In 2021, she went past the 200 kg barrier at the Asian Championships.

With every passing year, she is lifting heavier weights, the clean and jerk have been transformed into one of her strengths and her confidence is sky-high. Now, she’s aiming for the very top.

In 2018, Chanu was laid low by a lower back injury that kept her out of competition for eight months but she showed she was getting back to her best by claiming the gold at the EGAT Cup in Thailand in 2019. It was her first medal after the injury.
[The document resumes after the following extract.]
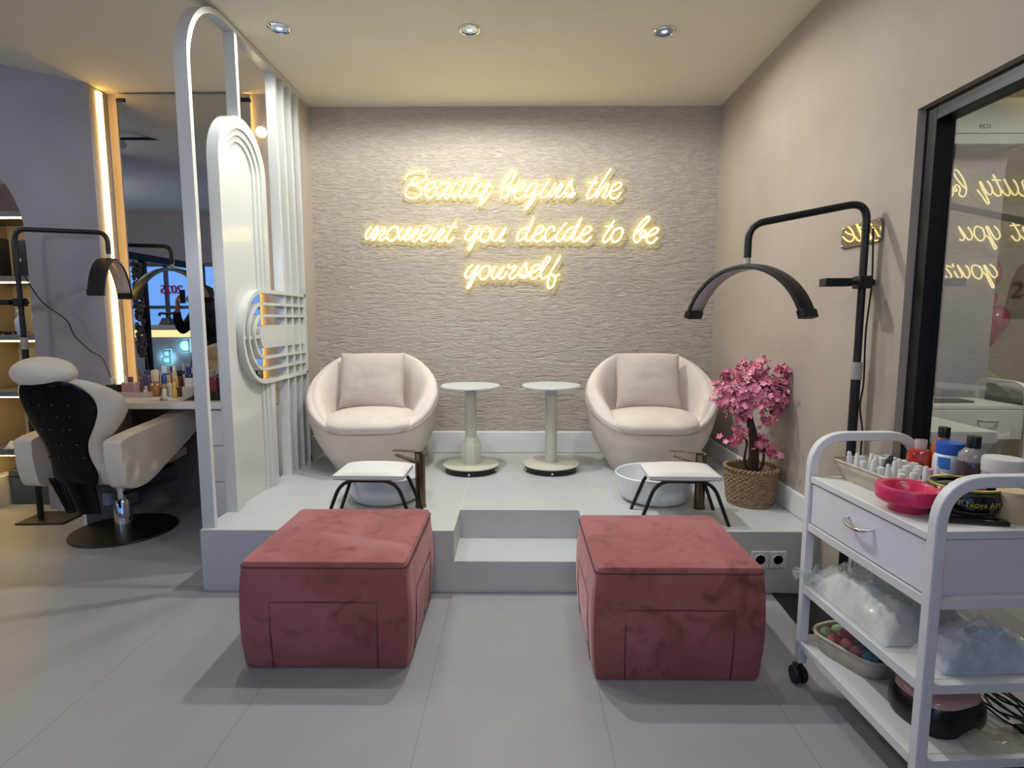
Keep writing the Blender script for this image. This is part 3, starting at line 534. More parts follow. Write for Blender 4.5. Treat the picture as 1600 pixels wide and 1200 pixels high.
simple('product_bag', MB().box(-.06, .06, -.05, .05, 0, .26), M('grey_card', '2d3038', .5), (-3.55, 3.92, 1.592), 'dark grey bag on upper niche shelf at the frame edge', 'bag', bevel=.01)
simple('emblem_sticker', MB().ball((0, 0, 0), (.018, .002, .014)), M('silver_sticker', 'b9b9bb', .4), (-3.35, 3.868, 1.70), 'small pale round sticker on the black product box', 'sticker')
simple('handbag', MB().ball((0, 0, .1), (.075, .05, .1), 20, 14), M('cream_leather', '9c9285', .5), (-3.27, 3.93, 1.198), 'rounded cream handbag on the third niche shelf', 'handbag')
simple('spray_bottle', MB().lathe([(.028, 0), (.03, .01), (.03, .1), (.01, .13), (.01, .15), (.016, .152), (.016, .175)], 18), M('pale_blue_plastic', '9fb0c4', .3), (-3.40, 3.89, 1.198), 'pale blue spray bottle on the third niche shelf', 'bottle')
for k, (x, z, lb) in enumerate(((-3.50, 1.199, 'dark sunglasses lying on third niche shelf at the frame edge'), (-3.43, 1.199, 'dark sunglasses in front of the pale blue spray bottle'), (-3.30, .817, 'dark sunglasses on the fourth niche shelf behind the lamp pole'))):
    t = thing('sunglasses', lb, 'sunglasses', (x, 3.86, z), .3 * k, 'sunglasses in the niche')
    for s in (-.03, .03): MB().ball((s, 0, .016), (.026, .008, .016), 14, 8).build('lens', M('dark_lens', '100c0a', .1), t)
    MB().tube([(-.056, 0, .022), (-.056, .09, .012)], .003, 6).tube([(.056, 0, .022), (.056, .09, .012)], .003, 6).build('temple', black_pl, t)
for k, (x, y, z, lb) in enumerate(((-3.36, 3.9, .418, 'white folded slippers on lowest niche shelf left of the chair'), (-3.47, 3.88, .418, 'white slippers at the frame edge on lowest niche shelf'))):
    t = thing('slippers', lb, 'slippers', (x, y, z), .2, 'white slippers in the niche')
    for s in (-.028, .028): MB().grid(lambda u, v: (s + (u - .5) * .05, (v - .5) * .18, .004 + (.05 * math.sin(PI * u) * (1 if v < .5 else 0) * math.sin(PI * min(1, v * 2)))), 8, 14).build('slipper', M('white_felt', 'c9c4ba', .8), t, solid=.004)
simple('dark_pouch', MB().ball((0, 0, .05), (.06, .05, .05), 16, 10), black_pl, (-3.29, 3.89, .418), 'black pouch on the lowest niche shelf behind chair back', 'pouch')
simple('faceted_cap', MB().ball((0, 0, .045), (.05, .045, .045), 10, 6), M('dark_check', '2a221d', .5), (-3.27, 3.9, .817), 'dark patterned ball shaped case on fourth niche shelf', 'case')
for k, (x, z, rz, lb) in enumerate(((-3.30, 1.0, .3, 'upper of two small steel hooks with rings hanging in niche'), (-3.26, .57, .3, 'lower of two small steel hooks with rings hanging in niche'))):
    t = thing('display_hook', lb, 'hook', (x, 4.0, z), rz, 'hooks in the niche')
    MB().tube(cr([(0, .195, 0), (-.01, .08, .01), (-.04, 0, 0), (-.07, -.02, -.02)], 6), .006, 8).build('arm', chrome, t)
    MB().tube([(-.07 + .016 * math.cos(a), -.02, -.036 + .016 * math.sin(a)) for a in [2 * PI * i / 16 for i in range(16)]], .004, 6, closed=True).build('ring', chrome, t)
b1 = thing('storage_box', 'dark blue grey storage box standing on the niche floor', 'box', (-3.42, 4.02, 0))
MB().box(-.16, .13, -.13, .13, 0, .2).build('body', M('slate_box', '3c444c', .5), b1, bevel=.006); MB().box(-.165, .135, -.135, .135, .2, .25).build('lid', M('slate_lid', '353c43', .5), b1, bevel=.006)
simple('paper_tag', MB().box(-.015, .015, -.003, .003, -.03, .03), white_p, (-3.36, 3.872, .17), 'white luggage tag hanging on front of the slate box', 'tag')
simple('storage_box', MB().box(-.14, .12, -.12, .12, 0, .21), M('white_card', 'b9b6b2', .5), (-3.72, 3.94, 0), 'white box on niche floor at the left frame edge', 'box', bevel=.004)
simple('storage_box', MB().box(-.14, .1, -.03, .03, 0, .16), M('white_card', 'b9b6b2', .5), (-2.99, 3.765, 0), 'white box on the floor behind the left lamp base', 'box', bevel=.004)

# ------------------------------------------------------------------ tub armchairs
fabric = noise_col(M('beige_fabric', 'd2c4ba', .8, sheen=.2), 'ccbeb4', 'd7c9bf', (6, 6, 6), bump=.15, bscale=(250, 250, 250), dist=.001)
fabric_p = noise_col(M('pillow_fabric', 'b8aaa1', .85, sheen=.2), 'b2a49b', 'bdafa6', (6, 6, 6), bump=.35, bscale=(9, 9, 14), dist=.02)
pipe_m = M('piping', 'a3968d', .8)
A_, B_ = .435, .385
KT = [(0, .60), (.03, .635), (.1, .735), (.2, .865), (.3, .945), (.4, .99), (.48, 1.0), (.56, .975), (.64, .915), (.74, .80)]
def kf(h):
    for (a, ka), (b, kb) in zip(KT, KT[1:]):
        if h <= b: t = (h - a) / (b - a); return ka + (kb - ka) * t
    return KT[-1][1]
def rimh(th): return .315 + .415 * sst(25, 150, abs(math.degrees(th)))
def armchair(label):
    t = thing('tub_armchair', label, 'armchair', (0, 0, 0), 0, 'beige tub armchairs on the platform')
    N = 72
    def body(u, v):
        th = 2 * PI * u; th = th - 2 * PI if th > PI else th
        H = rimh(th); ad = abs(math.degrees(th)); ko = kf(H); fr_ = sst(18, 70, ad)
        ki = .93 + (.60 - .93) * fr_; hi = .29 + .03 * fr_; rr = .012 + .05 * fr_
        if v <= .5: h = H * (v / .5); k = kf(h)
        elif v <= .66:
            a = (v - .5) / .16 * PI * .62; k = ko - rr + rr * math.cos(a); h = H + rr * .45 * math.sin(a)
        else:
            q = (v - .66) / .34; a = PI * .62; k0 = ko - rr + rr * math.cos(a); h0 = H + rr * .45 * math.sin(a)
            bl = .06 * math.sin(PI * q) * fr_
            k = k0 + (ki - k0) * (q ** 1.15) - bl * .2; h = h0 + (hi - h0) * (q ** 1.5) + bl * .8
        return (A_ * k * math.sin(th), -B_ * k * math.cos(th), h)
    MB().grid(body, N, 40, closed_u=True).build('shell', fabric, t, sub=1)
    MB().lathe([(.55, .02), (.56, -.0)], 40, sx=A_, sy=B_).lathe([(.58, 0.02), (.58, .004), (.5, .004)], 40, sx=A_, sy=B_).build('base', fabric, t)
    MB().lathe([(0, .265), (.62, .265), (.72, .285), (.775, .325), (.775, .345), (.72, .375), (.55, .402), (.3, .415), (0, .42)], 48, c=(0, -.05, 0), sx=A_ * .90, sy=.43, fn=lambda a, j: (abs(math.cos(a)) ** 3 + abs(math.sin(a)) ** 3) ** (-1 / 3) if math.sin(a) < 0 else 1).build('seat_cushion', fabric, t, sub=1)
    pts = []
    for i in range(61):
        th = -PI * .86 + PI * 1.72 * i / 60; H = rimh(th) - .025; k = kf(H) + .004
        pts.append((A_ * k * math.sin(th), -B_ * k * math.cos(th), H))
    MB().tube(pts, .0045, 6).build('piping', pipe_m, t)
    return t
c1 = armchair('beige tub armchair at left, beside the openwork divider'); c1.location = (-.965, 3.795, PZ); c1.rotation_euler = (0, 0, .10)
c2 = dup(c1, (.895, 3.80, PZ), -.06, 'beige tub armchair at right, beside the pink blossom tree')
def pillow(label, w, h, loc, rz, lean):
    def f(sgn):
        def g(u, v):
            x, z = (u - .5), (v - .5); e = max(0, 1 - (abs(x) * 2) ** 2.6) ** .55 * max(0, 1 - (abs(z) * 2) ** 2.6) ** .55
            pin = 1 - .055 * (1 - (abs(z) * 2) ** 4) * (abs(x) * 2) ** 2; pin2 = 1 - .05 * (1 - (abs(x) * 2) ** 4) * (abs(z) * 2) ** 2
            wr = .006 * mnoise.noise(Vector((u * 5, v * 7, sgn + w * 10)))
            return (x * w * pin, sgn * (.068 * e + wr * e), z * h * pin2 + h / 2)
        return g
    m = MB().grid(f(-1), 28, 24).grid(f(1), 28, 24)
    o = m.build('throw_pillow', fabric_p, loc=loc, sub=1); o.rotation_euler = (lean, 0, rz)
    return tag(o, label, 'pillow', 'beige pillows on the armchairs')
pillow('beige square pillow propped in the left armchair', .46, .40, (-.985, 3.80, PZ + .395), .05, -.30)
pillow('beige square pillow propped tilted in the right armchair', .45, .395, (.885, 3.80, PZ + .395), -.06, -.30)

# ------------------------------------------------------------------ round side tables
cream = M('cream_metal', 'c3bfac', .4); topw = M('table_top_white', 'c6c8c8', .3)
def side_table(label, loc, sleeve):
    t = thing('side_table', label, 'table', loc, 0, 'round side tables')
    MB().lathe([(0, .555), (.185, .555), (.193, .56), (.193, .568), (.19, .572), (0, .572)], 56).build('table_top', topw, t)
    MB().lathe([(.038, .05), (.038, .556)], 28).build('pole', cream, t)
    if sleeve:
        MB().lathe([(.07, .05), (.07, .165), (.066, .172), (.052, .205), (.040, .23)], 8, mtx=Matrix.Rotation(PI / 8, 4, 'Z')).build('sleeve', cream, t, bevel=.003)
    MB().lathe([(0, .038), (.178, .038), (.186, .042), (.186, .048), (.18, .052), (0, .054)], 56).build('base_disc', cream, t)
    MB().lathe([(.14, .004), (.172, .004), (.172, .036), (.14, .036)], 48).build('castor_ring', black_pl, t)
    for k in range(5):
        a = 2 * PI * k / 5 - PI / 2; MB().ball((.174 * math.cos(a), .174 * math.sin(a), .017), .009, 10, 8).build('castor', chrome, t)
side_table('white round side table with stepped sleeve, next to the left armchair', (-.305, 3.70, PZ), True)
side_table('white round side table with plain pole, next to the right armchair', (.225, 3.72, PZ), False)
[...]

Recently, at the Asian Championships, she established a new world record in clean and jerk in the women’s 49kg category. She successfully heaved 119kg in her last tournament ahead of the Tokyo Games and that helped her win a bronze medal but the big differentiator at the Games could be her performance in the snatch section.

Her best in the snatch is 86 kgs and that is way below the top two Chinese competitors. Zhihui Hou, world no 1, has managed to lift 96 kgs in snatch and Huihua Jiang, world no 2, has a successful lift of 89 kgs. Both the Chinese lifters also weigh less than Chanu.

But that still means that Chanu has a very good chance of getting onto the podium. The absence of another top lifter, Song Gum Ri, due to the withdrawal of North Korea also helps.

While Hou is the clear favourite in the event, some inspired lifting could see the 26-year-old become the first India lifter since Malleswari to win a medal at the Olympics. It has been a long wait and one she will be keen to end.

Chanu has reached Tokyo after undergoing a 50-day training stint in St Louis, USA and this time, the weight of expectations is very different. She isn’t expected to just compete; she is expected to triumph and she knows that too.

If she can match her best, she should find herself on the podium. That understanding can either pull you down or inspire you to go one step further. Either way, it is Showtime or there’s some heavy lifting to be done. As the sole weightlifter from India in Tokyo, she carries the expectations of the nation. Wiser from Rio 2016 experience, she has a bright chance.